** Start of RAW DATA **

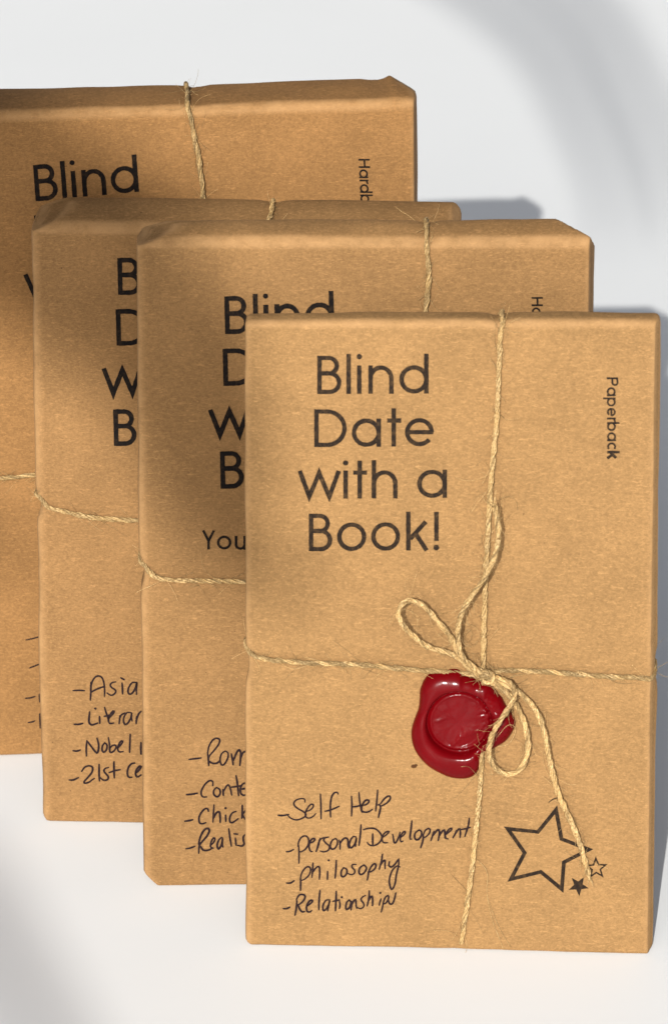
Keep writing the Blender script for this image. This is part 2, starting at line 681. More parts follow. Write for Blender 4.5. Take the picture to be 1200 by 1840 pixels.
def px_ink(ink, fr, strokes, width, smooth=True, caps=True, ox=0, oy=0, sc=1.0, jitter=0.06, taper=0.25):
    for s in strokes:
        P = [(ox + x / sc, oy + y / sc) for x, y in s]
        if len(P) == 1:
            ink.dot(fr.uv(*P[0]), width * 0.62)
            continue
        Q = crom(P, 7) if smooth else [Vector(p) for p in P]
        L = [fr.uv(p.x, p.y) for p in Q]
        L = resample(densify(L, 0.0004), 0.00042)
        ink.ribbon(L, width * random.uniform(0.9, 1.1), caps=caps, jitter=jitter, taper=taper)


def print_title(ink, b, anchor):
    """the same stamp on every book: offset so that its B starts at the anchor pixel"""
    f1, fr = FR[1], FR[b]
    a1 = f1.uv(571.5, 639)
    a = fr.uv(*anchor)
    rot = {1: 0, 2: R(0.4), 3: R(0.6), 4: R(2.2)}[b]
    cr, sr = math.cos(rot), math.sin(rot)

    def tr(p):
        d = f1.uv(*p) - a1
        return a + Vector((d.x * cr - d.y * sr, d.x * sr + d.y * cr))
    for kind, s, r in title_strokes():
        if kind == 'dot':
            ink.dot(tr(s), r * PXM)
        else:
            ink.ribbon(densify([tr(p) for p in s], 0.0007), SW * PXM * (1 if b == 1 else 1.12), jitter=0.07)


def print_side(ink, fr, word, start, drift):
    """small stamp reading downwards; start = pixel of the first letter's foot, letters advance down the page"""
    xh, cap, asc, sw = 16.0, 20.5, 22.5, 3.4
    adv = {'P': 15.5, 'a': 16.2, 'p': 16.2, 'e': 15.5, 'r': 8.0, 'b': 16.2, 'c': 14.5, 'k': 14, 'H': 16.5, 'd': 16.2}
    gap = {'r': 0.2, 'c': 1.2}
    y = 0.0
    for n, ch in enumerate(word):
        w = adv[ch]
        heavy = 1.5 if (word == 'Paperback' and ch == 'k') else 1.0
        for s in glyph(ch, y, w, xh, cap, asc, sw):
            if s[0] == 'dot':
                continue
            P = [(start[0] + q + p * drift, start[1] + p) for p, q in s]
            ink.ribbon(densify([fr.uv(*p) for p in P], 0.0005), sw * heavy * PXM, jitter=0.1)
        y += w + gap.get(ch, 2.2)


# ------------------------------------------------------------------ jute twine
def tube(V, F, path, rad, sides, tone=None):
    b0 = len(V)
    n = len(path)
    if n < 2:
        return
    T = (path[1] - path[0]).normalized()
    nrm = T.orthogonal().normalized()
    for i in range(n):
        T2 = (path[min(i + 1, n - 1)] - path[max(i - 1, 0)])
        if T2.length < 1e-9:
            T2 = T
        T2 = T2.normalized()
        nrm = (nrm - T2 * nrm.dot(T2))
        nrm = nrm.normalized() if nrm.length > 1e-6 else T2.orthogonal().normalized()
        bn = T2.cross(nrm)
        rr = rad[i] if isinstance(rad, list) else rad
        for k in range(sides):
            a = 2 * math.pi * k / sides
            V.append(path[i] + (nrm * math.cos(a) + bn * math.sin(a)) * rr)
        T = T2
    for i in range(n - 1):
        for k in range(sides):
            k2 = (k + 1) % sides
            F.append((b0 + i * sides + k, b0 + i * sides + k2, b0 + (i + 1) * sides + k2, b0 + (i + 1) * sides + k))
    F.append(tuple(b0 + k for k in reversed(range(sides))))
    F.append(tuple(b0 + (n - 1) * sides + k for k in range(sides)))
    if hasattr(V, 'tone'):
        V.tone += [random.random() if tone is None else tone] * (len(V) - b0)


def twine_mesh(V, F, path, dia=0.0023, pitch=0.0105, fray=(0, 0), fuzz=1.0, bvh=None):
    """two plies laid together, slightly uneven, with stray fibres"""
    path = resample(path, 0.00045)
    n = len(path)
    ph0 = random.uniform(0, 6.28)
    T = (path[1] - path[0]).normalized()
    nrm = T.orthogonal().normalized()
    frames = []
    s = 0.0
    NS = 10                                     # yarns: thin ones round the outside, a thick one in the middle
    plies = [[] for _ in range(NS)]
    rads = [[] for _ in range(NS)]
    var = [(random.uniform(0.85, 1.2), random.uniform(-0.25, 0.25), random.uniform(0, 50)) for _ in range(NS)]
    for i in range(n):
        T2 = (path[min(i + 1, n - 1)] - path[max(i - 1, 0)]).normalized()
        nrm = (nrm - T2 * nrm.dot(T2)).normalized()
        bn = T2.cross(nrm)
        frames.append((T2, nrm.copy(), bn))
        thick = 1 + 0.16 * noise.noise(Vector((s * 130, ph0, 0))) + 0.08 * noise.noise(Vector((s * 420, ph0, 7)))
        a = ph0 + 2 * math.pi * s / pitch + 0.9 * noise.noise(Vector((s * 70, 3, ph0)))
        # two plies, each of loose yarns
        for q in range(NS):
            vr, da, sd_ = var[q]
            ply = q % 2
            c2 = (nrm * math.cos(a + math.pi * ply) + bn * math.sin(a + math.pi * ply)) * dia * 0.11
            w = a * 1.15 + 1.45 * (q // 2) + da * 2
            k = 0.0 if q == NS - 1 else 0.235 * (1 + 0.35 * noise.noise(Vector((s * 160, sd_, 1))))
            if q == NS - 1:
                c2 = Vector((0, 0, 0))
            e = (nrm * math.cos(w) + bn * math.sin(w)) * dia * k
            plies[q].append(path[i] + (c2 + e) * thick)
            rads[q].append(dia * (0.135 if q < NS - 1 else 0.27) * thick * vr * (1 + 0.14 * noise.noise(Vector((s * 500, sd_, 4)))))
        if i < n - 1:
            s += (path[i + 1] - path[i]).length
    for q in range(NS):
        tube(V, F, plies[q], rads[q], 6)
    # stray fibres
    cnt = int(s / 0.0022 * fuzz)
    for _ in range(cnt):
        i = random.randrange(n)
        T2, a, b = frames[i]
        th = random.uniform(0, 6.28)
        e = a * math.cos(th) + b * math.sin(th)
        p = path[i] + e * dia * 0.45
        d = (T2 * random.choice((-1, 1)) * random.uniform(0.6, 1.4) + e * random.uniform(0.3, 1.0)).normalized()
        L = random.uniform(0.0015, 0.006) if random.random() < 0.8 else random.uniform(0.006, 0.013)
        st = 0.0007
        pts = [p.copy()]
        ax = Vector((random.uniform(-1, 1), random.uniform(-1, 1), random.uniform(-1, 1))).normalized()
        curl = random.uniform(-220, 220)
        for k in range(int(L / st)):
            d = (Matrix.Rotation(curl * st, 3, ax) @ d + Vector((random.uniform(-1, 1), random.uniform(-1, 1), random.uniform(-1, 1))) * 0.10).normalized()
            p = p + d * st
            if bvh:
                h = bvh.find_nearest(p)
                if h[0] is not None and (p - h[0]).dot(h[1]) < 0.00015:
                    p = h[0] + h[1] * 0.00015
            pts.append(p.copy())
        tube(V, F, pts, random.uniform(0.00003, 0.00006), 3)
    for end, k in ((0, fray[0]), (n - 1, fray[1])):
        for _ in range(k):
            T2, a, b = frames[end]
            d = (T2 * (1 if end else -1) + (a * random.uniform(-1, 1) + b * random.uniform(-1, 1)) * 0.35).normalized()
            p = path[end] + (a * random.uniform(-1, 1) + b * random.uniform(-1, 1)) * dia * 0.3
            pts = [p + d * x * 0.0009 for x in range(random.randint(3, 8))]
            tube(V, F, pts, [0.00016 * (1 - i / len(pts)) + 0.00004 for i in range(len(pts))], 4)


def on_surface(bvh, pts, h):
    out = []
    for p in pts:
        q = bvh.find_nearest(p)
        out.append(q[0] + q[1] * h * (1 - 0.85 * min(1.0, abs(q[1].x) * 1.6)) if q[0] is not None else p)   # bites in at the edges
    return out


def smooth_path(P, it=3):
    P = [p.copy() for p in P]
    for _ in range(it):
        P = [P[0]] + [(P[i - 1] + P[i] * 2 + P[i + 1]) / 4 for i in range(1, len(P) - 1)] + [P[-1]]
    return P


def vertical_loop(fr, bvh, t, front_px, dims, quad, dia=0.0023):
    """twine from the back, over the top, down the front and under the foot"""
    H = dims[1]
    front = [fr.uv(*p) for p in front_px]
    top, low = front[0], front[-1]
    zt = max(quad[1].y, quad[2].y)
    pts = [Vector((top.x, t + 0.004, zt * k)) for k in (0.05, 0.3, 0.6, 0.9)]
    pts += [Vector((top.x, t + 0.003, zt + 0.003)), Vector((top.x, t * 0.66, zt + 0.004)), Vector((top.x, t * 0.33, zt + 0.004)),
            Vector((top.x, -0.003, zt + 0.003))]
    pts += [Vector((p.x, -0.004, p.y)) for p in front if p.y < zt - 0.002]
    pts = resample(crom(pts, 10), 0.0012)
    return smooth_path(on_surface(bvh, pts, dia * 0.5))


def horizontal_loop(fr, bvh, t, front_px, quad, dia=0.0023, ends=(True, True)):
    front = [fr.uv(*p) for p in front_px]
    ul = min(quad[0].x, quad[1].x) - 0.003
    ur = max(quad[2].x, quad[3].x) + 0.003
    pts = []
    if ends[0]:
        v = front[0].y
        pts += [Vector((ul + 0.02, t + 0.004, v + 0.001)), Vector((ul, t + 0.003, v + 0.001)), Vector((ul - 0.001, t * 0.5, v + 0.0025)), Vector((ul, -0.002, v + 0.0006))]
    pts += [Vector((p.x, -0.004, p.y)) for p in front]
    if ends[1]:
        v = front[-1].y
        pts += [Vector((ur, -0.002, v)), Vector((ur + 0.001, t * 0.5, v + 0.002)), Vector((ur, t + 0.003, v + 0.003)), Vector((ur - 0.02, t + 0.004, v + 0.003))]
    pts = resample(crom(pts, 10), 0.0012)
    return smooth_path(on_surface(bvh, pts, dia * 0.5))


# ------------------------------------------------------------------ the four wrapped books
GROUP = 'wrapped books standing one behind another'
TINT = {1: (1.0, 1.0, 1.0), 2: (0.89, 0.865, 0.86), 3: (0.89, 0.855, 0.845), 4: (0.91, 0.83, 0.76)}
THICK = {1: 0.0085, 2: 0.0142, 3: 0.0198, 4: 0.0275}
SLOPE = {1: 0.15, 2: 0.30, 3: 0.30, 4: 0.10}        # the folded end paper rises towards the back


def uvq(b, *pp):
    return [FR[b].uv(*p) for p in pp]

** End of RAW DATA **

INSTRUCTIONS FOR THE TASK: Leave the pictures out and reproduce exactly the lines from the top of the listing above through the line with "ink.ribbon(densify([tr(p) for p".

EXPECTED ANSWER:
Keep writing the Blender script for this image. This is part 2, starting at line 681. More parts follow. Write for Blender 4.5. Take the picture to be 1200 by 1840 pixels.
def px_ink(ink, fr, strokes, width, smooth=True, caps=True, ox=0, oy=0, sc=1.0, jitter=0.06, taper=0.25):
    for s in strokes:
        P = [(ox + x / sc, oy + y / sc) for x, y in s]
        if len(P) == 1:
            ink.dot(fr.uv(*P[0]), width * 0.62)
            continue
        Q = crom(P, 7) if smooth else [Vector(p) for p in P]
        L = [fr.uv(p.x, p.y) for p in Q]
        L = resample(densify(L, 0.0004), 0.00042)
        ink.ribbon(L, width * random.uniform(0.9, 1.1), caps=caps, jitter=jitter, taper=taper)


def print_title(ink, b, anchor):
    """the same stamp on every book: offset so that its B starts at the anchor pixel"""
    f1, fr = FR[1], FR[b]
    a1 = f1.uv(571.5, 639)
    a = fr.uv(*anchor)
    rot = {1: 0, 2: R(0.4), 3: R(0.6), 4: R(2.2)}[b]
    cr, sr = math.cos(rot), math.sin(rot)

    def tr(p):
        d = f1.uv(*p) - a1
        return a + Vector((d.x * cr - d.y * sr, d.x * sr + d.y * cr))
    for kind, s, r in title_strokes():
        if kind == 'dot':
            ink.dot(tr(s), r * PXM)
        else:
            ink.ribbon(densify([tr(p) for p in s], 0.0007), SW * PXM * (1 if b == 1 else 1.12), jitter=0.07)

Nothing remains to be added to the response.